Google Cloud Professional Cloud Architect — Question 234
You are designing a central, automated infrastructure deployment process for your organization using Terraform and Cloud Build. The security team prohibits the use of long-lived, static service account keys in any CI/CD pipeline. Additionally, while developers can propose infrastructure changes for peer review, they must not have permissions to directly apply changes in the production project. You need to design a secure and automated workflow for applying Terraform changes that meets the security team's requirements and ensures proper governance. What should you do?
Answer options
- A. Configure the Cloud Build pipeline to use service account impersonation. Set up a trigger that automatically runs terraform apply when a pull request is merged.
- B. Use service account impersonation in Cloud Build. Configure the pipeline to run terraform plan on pull requests, and require manual approval before running terraform apply.
- C. Configure the pipeline to only run terraform plan.

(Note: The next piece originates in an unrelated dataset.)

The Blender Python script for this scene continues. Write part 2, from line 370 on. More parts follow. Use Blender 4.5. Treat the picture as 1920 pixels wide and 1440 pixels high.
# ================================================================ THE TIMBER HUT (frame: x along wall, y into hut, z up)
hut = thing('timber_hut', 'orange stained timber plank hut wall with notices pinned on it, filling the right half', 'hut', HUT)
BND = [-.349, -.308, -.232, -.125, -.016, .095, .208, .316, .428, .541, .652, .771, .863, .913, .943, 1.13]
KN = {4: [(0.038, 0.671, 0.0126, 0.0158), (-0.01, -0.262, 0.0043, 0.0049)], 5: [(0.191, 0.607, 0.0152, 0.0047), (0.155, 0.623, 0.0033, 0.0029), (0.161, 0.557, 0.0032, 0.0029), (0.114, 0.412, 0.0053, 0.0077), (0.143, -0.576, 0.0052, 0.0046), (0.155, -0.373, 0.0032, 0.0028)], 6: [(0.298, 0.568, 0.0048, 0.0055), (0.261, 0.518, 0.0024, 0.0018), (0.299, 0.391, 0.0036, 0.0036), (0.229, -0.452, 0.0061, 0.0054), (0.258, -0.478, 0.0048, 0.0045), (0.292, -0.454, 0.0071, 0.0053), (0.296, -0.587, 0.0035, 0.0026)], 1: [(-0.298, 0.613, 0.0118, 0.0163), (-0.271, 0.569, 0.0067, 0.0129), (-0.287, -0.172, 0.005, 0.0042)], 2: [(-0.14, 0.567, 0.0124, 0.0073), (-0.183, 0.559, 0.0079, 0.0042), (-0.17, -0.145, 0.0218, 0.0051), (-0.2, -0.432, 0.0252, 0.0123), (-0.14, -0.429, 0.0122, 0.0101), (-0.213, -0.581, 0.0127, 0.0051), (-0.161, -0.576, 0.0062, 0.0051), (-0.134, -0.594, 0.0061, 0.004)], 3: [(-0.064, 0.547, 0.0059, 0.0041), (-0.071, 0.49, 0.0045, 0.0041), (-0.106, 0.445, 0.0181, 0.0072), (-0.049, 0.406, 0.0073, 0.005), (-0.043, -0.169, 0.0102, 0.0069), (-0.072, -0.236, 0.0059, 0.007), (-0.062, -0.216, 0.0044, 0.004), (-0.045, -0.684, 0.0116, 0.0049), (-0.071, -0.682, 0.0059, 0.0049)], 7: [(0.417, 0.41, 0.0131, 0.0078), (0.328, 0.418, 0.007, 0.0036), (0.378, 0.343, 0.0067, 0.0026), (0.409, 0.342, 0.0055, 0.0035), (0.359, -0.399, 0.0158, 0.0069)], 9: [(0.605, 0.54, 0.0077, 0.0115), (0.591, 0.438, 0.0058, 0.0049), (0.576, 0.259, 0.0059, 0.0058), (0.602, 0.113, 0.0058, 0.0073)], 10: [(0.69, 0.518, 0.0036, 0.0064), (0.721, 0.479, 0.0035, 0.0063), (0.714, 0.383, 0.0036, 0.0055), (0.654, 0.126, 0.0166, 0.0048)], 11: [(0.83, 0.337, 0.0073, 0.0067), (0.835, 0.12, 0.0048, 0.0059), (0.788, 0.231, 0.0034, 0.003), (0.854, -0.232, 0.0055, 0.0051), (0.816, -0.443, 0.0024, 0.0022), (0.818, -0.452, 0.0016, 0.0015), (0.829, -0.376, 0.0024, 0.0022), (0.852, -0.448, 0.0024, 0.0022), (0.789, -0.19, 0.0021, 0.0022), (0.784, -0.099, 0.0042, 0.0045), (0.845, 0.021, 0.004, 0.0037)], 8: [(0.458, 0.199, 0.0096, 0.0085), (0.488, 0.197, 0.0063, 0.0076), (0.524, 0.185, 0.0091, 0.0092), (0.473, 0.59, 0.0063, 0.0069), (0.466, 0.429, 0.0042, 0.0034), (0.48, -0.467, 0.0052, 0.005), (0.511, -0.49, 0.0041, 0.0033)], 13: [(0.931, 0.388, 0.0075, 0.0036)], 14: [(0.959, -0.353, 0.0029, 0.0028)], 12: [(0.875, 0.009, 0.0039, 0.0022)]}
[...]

After a pull request is approved, have an authorized developer run terraform apply from a secured workstation.
- D. Create a privileged service account and store its JSON key in Secret Manager. Configure the Cloud Build pipeline to fetch this key during execution to authenticate Terraform.
Correct answer: B
Explanation
Option B is correct because it adheres to the security team's prohibition against long-lived service account keys by using impersonation and requires manual approval, ensuring governance. Option A fails to provide a manual approval step, allowing for potential unauthorized changes. Option C lacks automation since it relies on a developer to apply changes manually, which can lead to delays and inconsistencies. Option D violates security protocols by using a static service account key stored in Secret Manager.